All the Great Ideas are recognizably the same as they were in the ancient world; none of them is a modern discovery. The ancient Greeks had a name for all 103 of them.
These ideas have been objects of speculation and enquiry since the beginning of human thought. They are the common stock of the human mind. The vast literature which exists on each Great Idea reflects not only the continuity of human thought about them, but also the wide diversity of opinions to which such thought inevitably gives rise. By learning about The Great Ideas, we discover all the fundamental disagreements--and agreements--of humankind.
Although The Great Ideas are the same as they were a millennium ago, this doesnt mean that there has been nothing new in the world of ideas. On the contrary, most of the Great Ideas have kept on changing and growing in substance and scope. In every epoch, intellectual geniuses, though they have not discovered new Great Ideas, have exposed new facets of the Great Ideas.
Some Great Ideas (like Prophecy or Angel) had a livelier history in antiquity or the Middle Ages than more recently. Others (like Progress or Evolution) have seen an enormous expansion of attention and refinement in modern times. But even these modern ideas were clearly identified in antiquity. The ancients stole all our ideas from us, as Mark Twain wryly observed.

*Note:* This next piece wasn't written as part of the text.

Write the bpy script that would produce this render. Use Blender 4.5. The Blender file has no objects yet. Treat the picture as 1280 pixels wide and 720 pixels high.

Even more important than the living presence of a Great Idea is its future. Each Great Idea is still imperfectly understood; each is still unfinished business. Mortimer Adler has tried to understand the history of thinking about one after another of the Great Ideas, reading all the major writings on each subject, charting the whole range of different conceptions and theories which outstanding thinkers have advanced with respect to it, and assessing its present significance.